Gestattet der Arbeitgeber dahingegen lediglich die rein geschäftliche Nutzung des Internets, kommen die Regelungen des BDSG zur Anwendung und eröffnen eine stichprobenartige Kontrollmöglichkeit, § 32 Abs. 1 Satz 1 BDSG. Eine Einwilligung des Arbeitnehmers ist hierbei nicht erforderlich. Begründen tatsächliche Anhaltspunkte den Verdacht einer im Beschäftigungsverhältnis begangenen Straftat (etwa Arbeitszeitbetrug), können unter den Voraussetzungen des § 32 Abs. 1 Satz 2 BDSG die personenbezogenen Daten eines Arbeitnehmers erhoben, verarbeitet oder genutzt werden. Hierbei muss aber stets auch die konkrete Ausgestaltung des Arbeitsverhältnisses Berücksichtigung finden: Arbeitnehmer, die in Gleitzeit, Vertrauensarbeitszeit oder gänzlich ohne feste Arbeitszeiten arbeiten und auf dem Dienstrechner im Internet surfen, begehen damit nicht (zwingend) einen Arbeitszeitbetrug. Von entscheidender Bedeutung dabei ist die Abgrenzung der Arbeitszeit von der privaten Freizeit. In der digitalisierten, vernetzten Arbeitswelt und vor dem Hintergrund der neuen Herausforderungen der Arbeit 4.0 wird eine Differenzierung immer komplexer und vielschichtiger.
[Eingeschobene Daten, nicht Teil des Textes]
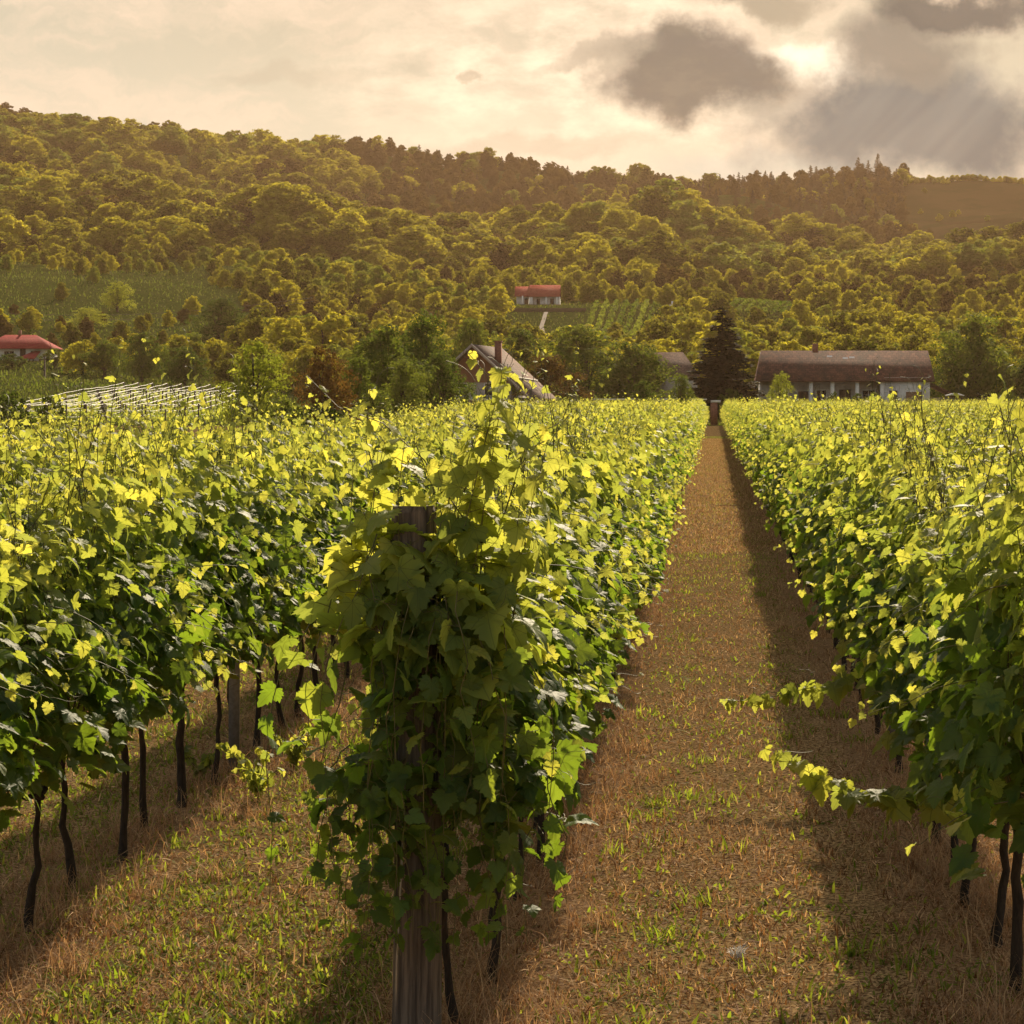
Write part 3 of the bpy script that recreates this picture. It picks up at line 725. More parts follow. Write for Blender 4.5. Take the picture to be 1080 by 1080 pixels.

Der Pressemitteilung zu vorliegender Entscheidung kann nicht entnommen werden, welche Arbeitszeitregelung im vorliegenden Fall bestanden hat und ob oder warum eine betriebliche Übung nicht in Betracht kam. Insofern darf die Veröffentlichung der Entscheidungsgründe mit Spannung erwartet werden.